First data published on value for money of UK insurance policies

Out-Law News | 26 Jan 2017 | 4:44 pm | 1 min. read

The Financial Conduct Authority (FCA) has published its first set of data on insurers' claim rates and average payouts, designed to encourage firms to improve the value of their products.

The data covers claims over the year to 31 August 2016 on building and contents insurance, home emergency, personal accident and key cover policies sold by 38 insurers, which include both UK firms and European Economic Area (EEA) firms. The FCA intends to publish another year's worth of data as part of a pilot programme, and will then consider whether to extend the pilot for a further year before consulting on a more permanent scheme.

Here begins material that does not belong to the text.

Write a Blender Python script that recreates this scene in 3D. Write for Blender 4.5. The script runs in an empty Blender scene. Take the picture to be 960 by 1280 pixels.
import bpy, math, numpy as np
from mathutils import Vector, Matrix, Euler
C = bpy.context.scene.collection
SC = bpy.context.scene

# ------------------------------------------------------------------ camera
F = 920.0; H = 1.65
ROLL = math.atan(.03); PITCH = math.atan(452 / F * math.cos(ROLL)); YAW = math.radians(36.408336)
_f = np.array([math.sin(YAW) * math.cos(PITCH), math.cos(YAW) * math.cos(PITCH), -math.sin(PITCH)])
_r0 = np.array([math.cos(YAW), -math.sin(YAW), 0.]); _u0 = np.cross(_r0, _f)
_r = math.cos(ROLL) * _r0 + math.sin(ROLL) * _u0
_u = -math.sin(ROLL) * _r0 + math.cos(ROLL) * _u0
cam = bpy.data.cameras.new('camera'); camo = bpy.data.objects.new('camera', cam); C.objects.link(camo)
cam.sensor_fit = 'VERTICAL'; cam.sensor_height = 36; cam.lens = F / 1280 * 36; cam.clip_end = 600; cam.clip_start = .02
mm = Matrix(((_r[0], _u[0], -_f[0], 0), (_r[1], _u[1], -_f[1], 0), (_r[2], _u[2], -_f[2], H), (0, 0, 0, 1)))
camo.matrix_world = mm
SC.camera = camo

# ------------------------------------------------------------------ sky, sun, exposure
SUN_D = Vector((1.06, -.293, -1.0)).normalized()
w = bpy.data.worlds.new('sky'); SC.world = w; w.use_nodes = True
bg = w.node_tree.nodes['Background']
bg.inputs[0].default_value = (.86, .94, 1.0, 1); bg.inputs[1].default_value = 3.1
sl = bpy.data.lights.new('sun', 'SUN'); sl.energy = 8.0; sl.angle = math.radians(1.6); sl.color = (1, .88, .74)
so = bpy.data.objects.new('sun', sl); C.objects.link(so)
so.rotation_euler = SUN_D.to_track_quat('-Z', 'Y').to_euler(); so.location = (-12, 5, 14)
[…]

Christopher Woolard, the FCA's executive director of strategy and competition, said that the data would "help incentivise firms to improve the value they offer consumers".

"We want stakeholders to have access to a wide range of information about the value of general insurance products that goes beyond price," he said.

In its 2014 market study on general insurance add-ons, the FCA found that too many consumers were purchasing poor value, unnecessary products. It subsequently consulted on three potential methods for calculating the relative value of these products, in order to encourage competition between firms.

The FCA also banned the use of pre-ticked boxes and opt-out selling of add-on products in response to the same study, as well as introducing new rules specific to motor vehicle guaranteed asset protection (GAP) insurance sales.

The published data includes three measures of value. The claims frequency figure, published as a percentage, shows the proportion of policyholders with that insurer that actually registered a claim during the data period. Acceptance rate shows the percentage of those claims that are actually accepted by the insurer, while average claims pay-out shows the amount actually paid out, including internal and relevant external costs.

"The data published by the FCA will certainly attract headlines and may affect consumers' buying decisions," said financial services expert Alexis Roberts of Pinsent Masons, the law firm behind Out-Law.com.

"In some respects, though, these measures are a fairly blunt tool, as they will not reflect differences in the business profiles of the insurers, which may lead to legitimate differences in the percentage of claims that are accepted," he said.

The data is intended for use by consumer groups and market commentators rather than individual consumers, although the FCA also expects that it will incentivise firms to improve the value of their products.